Tajikistan: Activist deported by Germany gets seven years in prison
Abdullo Shamsiddin’s supporters have said his apparent crime was to “like” a post on social media.
A political activist who was deported to Tajikistan by Germany in January has been sentenced to seven years in prison on charges of sedition.
Abdullo Shamsiddin’s supporters have said his apparent crime was to “like” a post on social media. It is unclear what the content of the post was.
The trial was held behind closed doors and details of the case have been reported by Azda, an online news website linked to the exiled opposition.
Shamsiddin, 32, is the son of Shamsiddin Saidov, a leading figure within the Islamic Renaissance Party in Tajikistan, which was the only significant opposition force within the country until it was outlawed in 2015. He has lived in Germany since 2009, but ran into trouble, according to a report by RFE/RL’s Tajik service, when he failed to register with the German migration service. Shamsiddin was also reportedly denied asylum on three occasions.
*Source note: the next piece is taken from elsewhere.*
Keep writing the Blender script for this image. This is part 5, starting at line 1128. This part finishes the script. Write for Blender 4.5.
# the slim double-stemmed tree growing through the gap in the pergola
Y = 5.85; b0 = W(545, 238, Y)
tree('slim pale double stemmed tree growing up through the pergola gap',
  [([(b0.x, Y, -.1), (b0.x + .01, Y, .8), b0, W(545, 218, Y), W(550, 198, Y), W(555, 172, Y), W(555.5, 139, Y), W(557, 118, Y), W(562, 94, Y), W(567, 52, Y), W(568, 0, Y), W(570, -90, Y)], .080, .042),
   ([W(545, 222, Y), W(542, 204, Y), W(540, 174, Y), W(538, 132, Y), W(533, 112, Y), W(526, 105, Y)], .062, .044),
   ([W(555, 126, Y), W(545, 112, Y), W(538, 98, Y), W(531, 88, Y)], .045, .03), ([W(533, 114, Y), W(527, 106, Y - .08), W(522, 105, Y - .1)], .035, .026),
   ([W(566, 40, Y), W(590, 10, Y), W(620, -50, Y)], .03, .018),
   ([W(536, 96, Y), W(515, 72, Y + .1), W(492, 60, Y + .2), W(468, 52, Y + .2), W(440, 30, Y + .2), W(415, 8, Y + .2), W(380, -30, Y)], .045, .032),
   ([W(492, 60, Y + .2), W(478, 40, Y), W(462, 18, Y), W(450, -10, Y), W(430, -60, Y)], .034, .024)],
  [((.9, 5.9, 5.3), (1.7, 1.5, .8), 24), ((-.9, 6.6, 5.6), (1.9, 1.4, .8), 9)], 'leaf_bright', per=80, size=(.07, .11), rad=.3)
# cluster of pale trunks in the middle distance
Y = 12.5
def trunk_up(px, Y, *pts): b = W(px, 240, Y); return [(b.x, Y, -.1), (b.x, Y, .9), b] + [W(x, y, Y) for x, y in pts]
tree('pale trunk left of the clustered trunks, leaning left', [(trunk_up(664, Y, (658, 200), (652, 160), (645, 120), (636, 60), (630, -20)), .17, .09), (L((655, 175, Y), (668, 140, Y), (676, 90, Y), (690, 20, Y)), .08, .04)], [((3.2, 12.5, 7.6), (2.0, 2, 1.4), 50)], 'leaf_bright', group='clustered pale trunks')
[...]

Activists and rights group pleaded with the German authorities not to proceed with deportation. The expulsion nevertheless went ahead on January 18, when Shamsiddin called his wife from an airport to tell her that it was likely he was to be flown directly to Tajikistan.
Germany’s consent to hand over a political activist to a deeply authoritarian government has generated dismay among the rights community.
“There is serious and well-founded concern over his wellbeing in Tajikistan, a country with a terrible human rights record where opposition activists, human rights defenders, and journalists are jailed on politically motivated charges. Torture in prison is widespread,” Hugh Williamson, head of Human Rights Watch’s Europe and Central Asia Division, said in a statement.
The German Embassy in Dushanbe has not commented publicly on the case.
In a detail that illustrates well how Tajikistan’s justice system operates, Shamsiddin’s exact whereabouts were a mystery for around two months. Multiple officials insisted they had no information to share.
Only after a series of pickets mounted by Tajik opposition groups outside several of the country's embassies was Shamsiddin permitted, on March 7, to call his wife to inform her that he was being kept at a pre-trial detention facility of the State Committee for National Security, or GKNB, a successor agency to the KGB.
This is not the first time a Western European country has expelled Tajik activists to their home country. Amid vocal protests, Austria in 2020 deported 29-year-old Hizbullo Shovalizoda. Back in Tajikistan, Shovalizoda was sentenced to 20 years in prison for charges including extremism and treason.